Writing in The Observer, Monroe, a previous food bank user, says a whole section of society is being cut adrift by the rising cost of supermarket shopping.

The consumer price index (CPI) measure for inflation rose to 5.4% in December, the highest level for nearly 30 years. But Monroe says this figure ‘grossly underestimates’ the true cost-of-living crisis.

The CPI ‘basket’ of goods changes slightly each year and currently includes items such as a leg of lamb, bedroom furniture, a television and champagne. But many of these items won’t be relevant to the poorest members of society who typically buy food from supermarkets’ budget ranges or rely on foodbanks.

According to the Trussell Trust, in the six months of November 2021, more than 5,100 food parcels were handed out every day in the UK.

Monroe says the Smart Price, Basics and Value range products offered as lower-cost alternatives are being removed from supermarkets, leaving shoppers with no choice but to buy supermarkets’ own branded goods – usually in smaller quantities at larger prices.

Monroe has been monitoring these prices for the past decade via writing recipes on her online blog and documenting the prices of ingredients in forensic detail.

She notes that in 2012, 10 stock cubes from Sainsbury’s Basics range were 10p – but cost 39p now or £1 for vegetarian stock cubes. Last year the Smart Price pasta in her local Asda was 29p for 500g. Today, the cheapest bag is 70p; a 141% price rise for the same product.

Monroe shot to fame sharing cheap recipes she created as a single parent, and has used her platform to raise awareness of poverty and hunger.

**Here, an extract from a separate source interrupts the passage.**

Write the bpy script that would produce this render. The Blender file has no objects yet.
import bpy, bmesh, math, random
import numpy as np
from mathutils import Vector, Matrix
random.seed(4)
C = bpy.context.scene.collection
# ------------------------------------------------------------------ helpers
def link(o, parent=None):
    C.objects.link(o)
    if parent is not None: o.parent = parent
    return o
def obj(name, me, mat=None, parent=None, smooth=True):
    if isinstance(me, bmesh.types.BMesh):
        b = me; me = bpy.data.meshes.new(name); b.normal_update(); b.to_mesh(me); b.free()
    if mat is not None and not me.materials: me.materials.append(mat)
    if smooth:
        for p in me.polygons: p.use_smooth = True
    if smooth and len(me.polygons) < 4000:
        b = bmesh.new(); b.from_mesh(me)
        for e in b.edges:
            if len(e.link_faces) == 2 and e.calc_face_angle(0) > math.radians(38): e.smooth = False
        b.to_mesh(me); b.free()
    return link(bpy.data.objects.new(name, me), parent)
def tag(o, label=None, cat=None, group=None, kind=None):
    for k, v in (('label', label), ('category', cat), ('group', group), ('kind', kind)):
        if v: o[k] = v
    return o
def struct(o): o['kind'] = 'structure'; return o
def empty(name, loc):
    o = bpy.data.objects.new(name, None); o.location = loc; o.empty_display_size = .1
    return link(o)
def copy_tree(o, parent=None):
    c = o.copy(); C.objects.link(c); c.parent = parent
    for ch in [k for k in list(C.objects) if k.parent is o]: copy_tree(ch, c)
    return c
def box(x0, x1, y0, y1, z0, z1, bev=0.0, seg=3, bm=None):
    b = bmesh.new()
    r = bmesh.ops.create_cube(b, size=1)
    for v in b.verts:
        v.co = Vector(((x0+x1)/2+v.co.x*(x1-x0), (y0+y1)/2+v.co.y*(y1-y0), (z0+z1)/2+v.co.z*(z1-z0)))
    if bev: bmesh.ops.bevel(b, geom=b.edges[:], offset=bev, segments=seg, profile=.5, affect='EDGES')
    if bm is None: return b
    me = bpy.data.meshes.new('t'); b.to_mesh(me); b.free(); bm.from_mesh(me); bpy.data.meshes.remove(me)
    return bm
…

Her observations come just days after Iceland’s managing director Richard Walker said the budget grocer was losing customers to food banks.

Monroe says she has teamed up with economists, charitable partners, retail price analysts, poverty campaigners and ex-Office for National Statistics staff to compile a new price index that will document the disappearance of the budget lines in supermarkets and the increase in prices of the most basic food items.